9. AS 28.35.140 provides: "Sec. 28.35.140. Unlawful obstruction or blocking of traffic. No person may purposely obstruct or block traffic on any roadway by any means. However, a service vehicle such as a bus, garbage truck, tow truck or ambulance may make brief stops on a roadway, which stops on the roadway are necessary in the performance of its services."
10. This is a reference to the Biblical command: "Do unto others as you would have them do unto you." Matthew 7:12, Luke 6:31.
11. See, e.g, Klotz v. Sears, Roebuck & Co., 267 F.2d 53, 55 (7th Cir.1959); F.W. Woolworth Co. v. Wilson, 74 F.2d 439, 442-43 (5th Cir.1934); Danner v. Mid-State Paving Co., 252 Miss. 776, 173 So.2d 608, 614 (1965); Fisher v. Williams, 327 S.W.2d 256, 264 (Mo. 1959); Leach v. Metzger, 241 Md. 533, 217 A.2d 302, 304 (1966); Millen v. Miller, 224 Pa.Super. 569, 308 A.2d 115, 117 (1973); Annot., 70 A.L.R.2d 935 (1960).
12. The reasonable man is not the subjective judgment of any individual, but a personification of a community ideal of reasonable behavior. Vaughan v. Menlove, 1738, 3 Bing.N.C. 486, 132 Eng.Rep. 490; Prosser, Law of Torts, § 32, pp. 150-51 (4th ed. 1971); Restatement (Second) of Torts (1965), § 283, comment c.
13. In examining his first witness, an accident investigator, plaintiffs' counsel alluded to the existence of the film. This was the first indication to defense counsel that there was such a film.
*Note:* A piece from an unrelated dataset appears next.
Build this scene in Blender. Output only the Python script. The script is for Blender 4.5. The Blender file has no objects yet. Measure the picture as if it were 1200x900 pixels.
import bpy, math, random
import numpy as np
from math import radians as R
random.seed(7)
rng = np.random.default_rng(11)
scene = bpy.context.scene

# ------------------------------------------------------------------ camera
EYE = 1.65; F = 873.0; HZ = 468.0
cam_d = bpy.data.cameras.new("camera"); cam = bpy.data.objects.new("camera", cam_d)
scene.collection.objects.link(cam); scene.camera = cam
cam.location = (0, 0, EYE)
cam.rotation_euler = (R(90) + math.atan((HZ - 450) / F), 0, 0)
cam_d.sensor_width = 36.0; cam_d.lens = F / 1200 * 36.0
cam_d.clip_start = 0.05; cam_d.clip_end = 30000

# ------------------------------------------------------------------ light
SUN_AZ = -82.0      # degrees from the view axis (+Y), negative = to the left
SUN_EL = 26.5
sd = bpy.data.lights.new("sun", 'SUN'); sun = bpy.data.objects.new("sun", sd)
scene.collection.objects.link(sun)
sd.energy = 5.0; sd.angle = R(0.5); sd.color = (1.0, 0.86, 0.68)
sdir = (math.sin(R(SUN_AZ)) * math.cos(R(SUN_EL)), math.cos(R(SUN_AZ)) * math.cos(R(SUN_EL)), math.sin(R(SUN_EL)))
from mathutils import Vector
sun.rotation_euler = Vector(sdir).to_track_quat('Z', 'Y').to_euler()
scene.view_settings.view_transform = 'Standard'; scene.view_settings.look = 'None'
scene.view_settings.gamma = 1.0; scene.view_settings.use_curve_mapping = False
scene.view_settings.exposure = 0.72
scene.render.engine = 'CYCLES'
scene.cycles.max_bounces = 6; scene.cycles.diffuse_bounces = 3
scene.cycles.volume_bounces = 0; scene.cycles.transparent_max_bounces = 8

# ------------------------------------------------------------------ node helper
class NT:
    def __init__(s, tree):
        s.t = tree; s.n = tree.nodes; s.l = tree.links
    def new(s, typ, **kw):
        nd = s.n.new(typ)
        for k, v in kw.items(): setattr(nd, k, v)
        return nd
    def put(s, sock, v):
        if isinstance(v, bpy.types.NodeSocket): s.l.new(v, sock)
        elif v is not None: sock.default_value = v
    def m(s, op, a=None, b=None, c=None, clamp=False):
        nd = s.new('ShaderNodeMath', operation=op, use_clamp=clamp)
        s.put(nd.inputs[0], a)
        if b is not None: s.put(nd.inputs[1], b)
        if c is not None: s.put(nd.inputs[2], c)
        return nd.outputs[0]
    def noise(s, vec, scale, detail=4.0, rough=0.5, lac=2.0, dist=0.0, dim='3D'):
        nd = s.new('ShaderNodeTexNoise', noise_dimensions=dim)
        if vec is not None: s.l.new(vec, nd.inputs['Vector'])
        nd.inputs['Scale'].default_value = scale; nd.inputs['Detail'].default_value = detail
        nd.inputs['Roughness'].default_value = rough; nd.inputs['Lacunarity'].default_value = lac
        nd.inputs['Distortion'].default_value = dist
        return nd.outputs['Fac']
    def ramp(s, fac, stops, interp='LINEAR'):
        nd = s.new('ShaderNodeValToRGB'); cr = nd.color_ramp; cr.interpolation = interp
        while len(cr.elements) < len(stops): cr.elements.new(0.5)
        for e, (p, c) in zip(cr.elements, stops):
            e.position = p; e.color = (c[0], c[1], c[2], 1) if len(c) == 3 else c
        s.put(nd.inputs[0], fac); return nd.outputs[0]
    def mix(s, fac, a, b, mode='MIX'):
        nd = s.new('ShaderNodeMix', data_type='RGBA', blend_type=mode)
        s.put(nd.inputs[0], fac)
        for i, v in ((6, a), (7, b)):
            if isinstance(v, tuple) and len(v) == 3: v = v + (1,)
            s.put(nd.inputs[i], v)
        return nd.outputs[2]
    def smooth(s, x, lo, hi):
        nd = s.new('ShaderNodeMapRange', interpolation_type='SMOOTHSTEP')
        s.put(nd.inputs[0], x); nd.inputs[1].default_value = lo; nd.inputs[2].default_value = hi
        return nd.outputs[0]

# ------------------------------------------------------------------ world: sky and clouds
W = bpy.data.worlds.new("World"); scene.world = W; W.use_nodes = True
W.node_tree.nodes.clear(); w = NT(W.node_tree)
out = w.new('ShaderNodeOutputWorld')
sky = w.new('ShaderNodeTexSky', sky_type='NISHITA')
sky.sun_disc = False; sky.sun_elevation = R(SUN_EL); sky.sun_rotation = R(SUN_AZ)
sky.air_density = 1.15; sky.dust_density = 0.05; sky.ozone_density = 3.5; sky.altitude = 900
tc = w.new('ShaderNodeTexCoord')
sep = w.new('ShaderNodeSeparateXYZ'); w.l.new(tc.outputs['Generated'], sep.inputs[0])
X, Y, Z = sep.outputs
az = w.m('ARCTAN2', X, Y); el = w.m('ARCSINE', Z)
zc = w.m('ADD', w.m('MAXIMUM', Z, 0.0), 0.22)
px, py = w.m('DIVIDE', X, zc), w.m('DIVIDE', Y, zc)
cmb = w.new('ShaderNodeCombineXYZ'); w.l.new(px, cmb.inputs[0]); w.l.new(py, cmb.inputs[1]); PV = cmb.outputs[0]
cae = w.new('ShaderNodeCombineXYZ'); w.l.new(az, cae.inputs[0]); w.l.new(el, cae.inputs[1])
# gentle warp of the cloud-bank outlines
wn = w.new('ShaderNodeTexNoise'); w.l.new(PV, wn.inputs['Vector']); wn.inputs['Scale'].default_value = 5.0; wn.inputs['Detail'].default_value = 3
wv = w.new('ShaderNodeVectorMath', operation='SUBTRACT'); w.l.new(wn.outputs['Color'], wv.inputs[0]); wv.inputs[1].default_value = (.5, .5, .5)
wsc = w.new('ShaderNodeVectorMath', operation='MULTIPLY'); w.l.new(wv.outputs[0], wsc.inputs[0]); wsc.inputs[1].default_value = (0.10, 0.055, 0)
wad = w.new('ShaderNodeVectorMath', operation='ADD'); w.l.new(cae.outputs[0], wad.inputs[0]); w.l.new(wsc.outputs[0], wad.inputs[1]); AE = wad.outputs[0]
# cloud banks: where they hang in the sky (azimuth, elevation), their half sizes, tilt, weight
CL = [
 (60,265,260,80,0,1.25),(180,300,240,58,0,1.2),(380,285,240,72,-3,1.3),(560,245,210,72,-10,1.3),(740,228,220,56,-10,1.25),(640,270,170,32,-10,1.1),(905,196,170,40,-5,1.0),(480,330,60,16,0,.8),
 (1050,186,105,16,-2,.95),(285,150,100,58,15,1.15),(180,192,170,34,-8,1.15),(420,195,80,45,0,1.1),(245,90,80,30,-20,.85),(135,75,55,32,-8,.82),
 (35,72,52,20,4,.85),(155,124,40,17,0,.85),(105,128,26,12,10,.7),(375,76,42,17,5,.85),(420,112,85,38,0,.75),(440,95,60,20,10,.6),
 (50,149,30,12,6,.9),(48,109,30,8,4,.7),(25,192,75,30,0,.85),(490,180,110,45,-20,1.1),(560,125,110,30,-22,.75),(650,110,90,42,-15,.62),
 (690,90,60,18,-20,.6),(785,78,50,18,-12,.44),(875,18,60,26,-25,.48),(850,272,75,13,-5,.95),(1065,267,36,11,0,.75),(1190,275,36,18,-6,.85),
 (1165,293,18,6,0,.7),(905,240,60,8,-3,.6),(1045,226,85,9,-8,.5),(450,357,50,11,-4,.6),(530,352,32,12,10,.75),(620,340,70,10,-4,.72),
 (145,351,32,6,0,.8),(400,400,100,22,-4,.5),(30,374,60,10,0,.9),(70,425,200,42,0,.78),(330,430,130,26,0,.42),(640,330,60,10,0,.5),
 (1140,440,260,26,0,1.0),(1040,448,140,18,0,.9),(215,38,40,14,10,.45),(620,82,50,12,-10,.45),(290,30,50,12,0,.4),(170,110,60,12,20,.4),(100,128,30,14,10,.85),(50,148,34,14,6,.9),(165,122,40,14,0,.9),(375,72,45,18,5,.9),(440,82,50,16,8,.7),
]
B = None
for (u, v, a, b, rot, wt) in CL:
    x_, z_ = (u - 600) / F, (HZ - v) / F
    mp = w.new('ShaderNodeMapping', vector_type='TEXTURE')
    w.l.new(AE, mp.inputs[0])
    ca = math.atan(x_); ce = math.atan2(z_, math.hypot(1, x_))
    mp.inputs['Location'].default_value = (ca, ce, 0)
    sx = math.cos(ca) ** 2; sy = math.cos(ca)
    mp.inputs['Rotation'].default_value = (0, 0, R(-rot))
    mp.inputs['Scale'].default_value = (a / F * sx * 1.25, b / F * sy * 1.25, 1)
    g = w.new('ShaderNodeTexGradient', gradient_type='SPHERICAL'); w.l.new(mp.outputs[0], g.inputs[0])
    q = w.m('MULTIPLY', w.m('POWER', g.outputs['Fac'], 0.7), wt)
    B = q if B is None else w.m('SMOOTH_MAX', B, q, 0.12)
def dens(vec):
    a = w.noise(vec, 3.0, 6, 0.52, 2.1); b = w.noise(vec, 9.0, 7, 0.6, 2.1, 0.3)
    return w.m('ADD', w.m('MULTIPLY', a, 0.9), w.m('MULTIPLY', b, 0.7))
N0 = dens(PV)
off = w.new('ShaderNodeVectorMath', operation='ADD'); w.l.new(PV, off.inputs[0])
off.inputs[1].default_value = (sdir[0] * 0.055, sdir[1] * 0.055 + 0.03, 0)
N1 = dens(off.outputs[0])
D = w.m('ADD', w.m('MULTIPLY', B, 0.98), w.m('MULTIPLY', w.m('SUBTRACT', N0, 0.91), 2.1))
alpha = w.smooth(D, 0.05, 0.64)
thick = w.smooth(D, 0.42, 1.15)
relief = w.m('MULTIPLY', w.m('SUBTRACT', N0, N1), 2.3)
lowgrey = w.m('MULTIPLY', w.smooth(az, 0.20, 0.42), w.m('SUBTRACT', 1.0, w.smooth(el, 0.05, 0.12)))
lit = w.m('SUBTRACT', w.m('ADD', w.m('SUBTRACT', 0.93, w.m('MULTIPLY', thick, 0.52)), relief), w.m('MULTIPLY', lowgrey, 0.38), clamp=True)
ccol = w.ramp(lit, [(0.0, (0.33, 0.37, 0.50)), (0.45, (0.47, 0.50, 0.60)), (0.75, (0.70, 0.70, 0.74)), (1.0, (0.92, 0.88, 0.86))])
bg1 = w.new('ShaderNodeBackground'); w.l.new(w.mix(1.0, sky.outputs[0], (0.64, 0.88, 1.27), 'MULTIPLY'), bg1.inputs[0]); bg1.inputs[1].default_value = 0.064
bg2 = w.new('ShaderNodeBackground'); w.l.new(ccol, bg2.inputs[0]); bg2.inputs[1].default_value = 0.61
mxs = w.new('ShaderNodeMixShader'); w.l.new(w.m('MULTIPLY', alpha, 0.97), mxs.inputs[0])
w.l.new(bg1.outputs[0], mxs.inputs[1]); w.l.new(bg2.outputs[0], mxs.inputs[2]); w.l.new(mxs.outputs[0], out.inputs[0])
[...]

Plaintiffs' counsel apparently had the film in his possession for over two years. However, when questioned by the judge, counsel stated that his secretary had found the film in the basement of their office sometime within a month of the trial and its existence had only been brought to his attention at that time.
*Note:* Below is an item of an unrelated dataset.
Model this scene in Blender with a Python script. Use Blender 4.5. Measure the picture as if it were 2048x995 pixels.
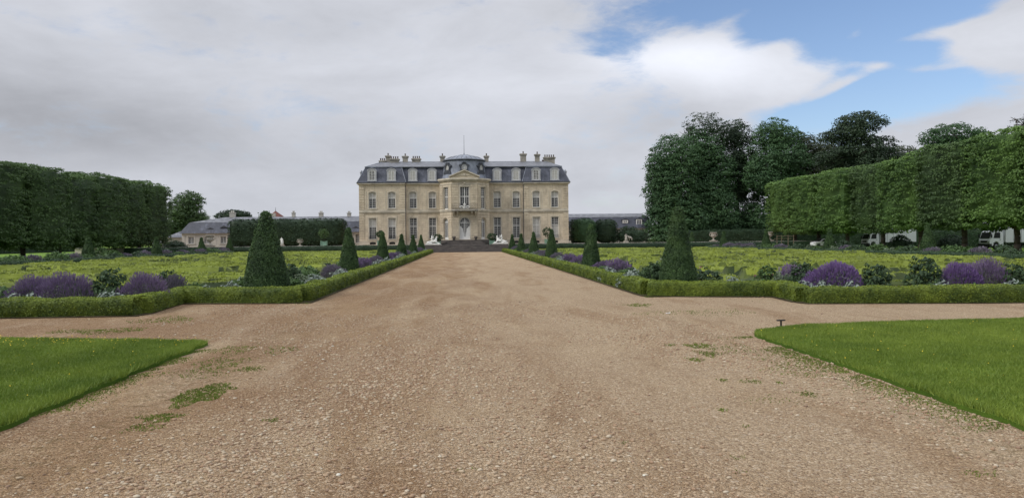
import bpy, math, random
import numpy as np
from mathutils import Matrix, Vector

# ------------------------------------------------------------------ scene, camera, light
for o in list(bpy.data.objects): bpy.data.objects.remove(o)
scn = bpy.context.scene
COL = scn.collection
R = math.radians
F = 1500.0; EYE = 1.8
def _n(v): v = np.array(v, float); return v/np.linalg.norm(v)
_Y = _n(((930-1024)/F, (497.5-480)/F, -1)); _Z = _n(np.cross(_n((1, .010, 0)), _Y))
if _Z[1] < 0: _Z = -_Z
_X = np.cross(_Y, _Z)
RW = np.array([_X, _Y, _Z])
cam = bpy.data.cameras.new('camera'); camo = bpy.data.objects.new('camera', cam); COL.objects.link(camo)
cam.sensor_width = 36; cam.lens = F/2048*36; cam.clip_start = .1; cam.clip_end = 5000
mw = Matrix([list(r)+[0] for r in RW]+[[0, 0, 0, 1]]); mw.translation = (0, 0, EYE); camo.matrix_world = mw
scn.camera = camo
def ray(px, py): return RW @ np.array([(px-1024)/F, (497.5-py)/F, -1])
def at(px, Y): return float(ray(px, 480)[0]/ray(px, 480)[1]*Y)       # x of a point seen in column px at depth Y
def gp(px, py, z=0):
    d = ray(px, py); t = (z-EYE)/d[2]; return float(d[0]*t), float(d[1]*t)

scn.view_settings.view_transform = 'Standard'; scn.view_settings.look = 'None'
scn.view_settings.gamma = 1; scn.view_settings.exposure = 0.0
scn.render.engine = 'CYCLES'
SUN_EL, SUN_AZ = R(40), R(-112)      # azimuth from +Y towards +X
W = bpy.data.worlds.new('World'); scn.world = W; W.use_nodes = True
nt = W.node_tree; N = nt.nodes; L = nt.links
for n in list(N): N.remove(n)
def val(nt, v):
    return v
def mth(nt, op, a, b=0.0, c=0.0, clamp=False):
    n = nt.nodes.new('ShaderNodeMath'); n.operation = op; n.use_clamp = clamp
    for i, v in enumerate((a, b, c)):
        if isinstance(v, (int, float)): n.inputs[i].default_value = v
        else: nt.links.new(v, n.inputs[i])
    return n.outputs[0]
def mixc(nt, f, a, b, bt='MIX'):
    n = nt.nodes.new('ShaderNodeMix'); n.data_type = 'RGBA'; n.blend_type = bt; n.clamp_factor = True
    for i, v in ((0, f), (6, a), (7, b)):
        if isinstance(v, (int, float)): n.inputs[i].default_value = v
        elif isinstance(v, (tuple, list)): n.inputs[i].default_value = tuple(v)[:3]+(1,)
        else: nt.links.new(v, n.inputs[i])
    return n.outputs[2]
def noise(nt, vec, scale, detail=4, rough=.55, dist=0.0):
    n = nt.nodes.new('ShaderNodeTexNoise'); n.inputs['Scale'].default_value = scale
    n.inputs['Detail'].default_value = detail; n.inputs['Roughness'].default_value = rough; n.inputs['Distortion'].default_value = dist
    if vec is not None: nt.links.new(vec, n.inputs['Vector'])
    return n.outputs[0]
def sstep(nt, v, lo, hi, a=0.0, b=1.0):
    n = nt.nodes.new('ShaderNodeMapRange'); n.interpolation_type = 'SMOOTHSTEP'
    nt.links.new(v, n.inputs[0])
    for i, x in enumerate((lo, hi, a, b)): n.inputs[i+1].default_value = x
    return n.outputs[0]
tc = N.new('ShaderNodeTexCoord'); sep = N.new('ShaderNodeSeparateXYZ'); L.new(tc.outputs['Generated'], sep.inputs[0])
az = mth(nt, 'ARCTAN2', sep.outputs[0], sep.outputs[1]); el = mth(nt, 'ARCSINE', sep.outputs[2])
# stretched cloud coordinate: sheets get flatter towards the horizon
mp = N.new('ShaderNodeMapping'); L.new(tc.outputs['Generated'], mp.inputs[0]); mp.inputs['Scale'].default_value = (1, 1, 2.6)
n1 = noise(nt, mp.outputs[0], 4.2, 9, .6, .4); n2 = noise(nt, mp.outputs[0], 13, 9, .66, .3); n3 = noise(nt, mp.outputs[0], 1.9, 3, .5); n4 = noise(nt, mp.outputs[0], 7.5, 8, .62, .6)
def blob(px, py, rx, ry, rot=0.0):
    d = ray(px, py); a0 = math.atan2(d[0], d[1]); e0 = math.asin(d[2]/np.linalg.norm(d))
    da = mth(nt, 'SUBTRACT', az, a0); de = mth(nt, 'SUBTRACT', el, e0)
    c, s = math.cos(rot), math.sin(rot)
    u = mth(nt, 'MULTIPLY', mth(nt, 'ADD', mth(nt, 'MULTIPLY', da, c), mth(nt, 'MULTIPLY', de, s)), 1500/rx)
    v = mth(nt, 'MULTIPLY', mth(nt, 'SUBTRACT', mth(nt, 'MULTIPLY', de, c), mth(nt, 'MULTIPLY', da, s)), 1500/ry)
    q = mth(nt, 'ADD', mth(nt, 'MULTIPLY', u, u), mth(nt, 'MULTIPLY', v, v))
    return mth(nt, 'EXPONENT', mth(nt, 'MULTIPLY', q, -1.0))
def wsum(items):
    s = None
    for w, *b in items:
        t = mth(nt, 'MULTIPLY', blob(*b), w); s = t if s is None else mth(nt, 'ADD', s, t)
    return s
blue = wsum([(1.5, 1720, 60, 330, 120), (1.1, 1470, 0, 200, 50), (.7, 1265, 85, 85, 30), (1.2, 1790, 205, 200, 60, .2), (1.1, 1650, 215, 95, 26, .3), (.3, 1215, 105, 45, 12), (.30, 215, 20, 40, 30),
             (-1.5, 1430, 128, 140, 46, -.3), (-1.25, 1550, 170, 120, 34, .1), (-1.15, 1690, 168, 62, 11, .38), (-1.7, 2015, 95, 85, 40), (-1.4, 2060, 20, 45, 40), (-1.05, 1870, 68, 90, 12, .05), (-.6, 1940, 72, 50, 22, .5),
             (-.95, 1750, 132, 45, 11, -.1), (-.6, 1850, 140, 50, 10), (-.75, 1712, 68, 24, 13, .3), (-1.0, 1470, 40, 90, 26, .5), (-.9, 1560, 100, 40, 24), (-.45, 1930, 235, 260, 30)])
bm_ = mth(nt, 'ADD', blue, mth(nt, 'ADD', mth(nt, 'MULTIPLY', mth(nt, 'SUBTRACT', n4, .5), 1.5), mth(nt, 'MULTIPLY', mth(nt, 'SUBTRACT', n2, .5), 1.5)))
bmask = sstep(nt, bm_, .05, 1.05)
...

14. Rule 26(b)(3) provides in pertinent part: "(3) Trial Preparation: Materials. Subject to the provisions of subdivision (b)(4) of this rule, a party may obtain discovery of documents and tangible things otherwise discoverable under subdivision (b)(1) of this rule and prepared in anticipation of litigation or for trial by or for another party or by or for that other party's representative (including his attorney, consultant, surety, indemnitor, insurer, or agent) only upon a showing that the party seeking discovery has substantial need of the materials in the preparation of his case and that he is unable without undue hardship to obtain the substantial equivalent of the materials by other means... ."
15. Plaintiffs may well have been entitled to an award of the costs involved in preparation of the film, but that issue has not been presented to us.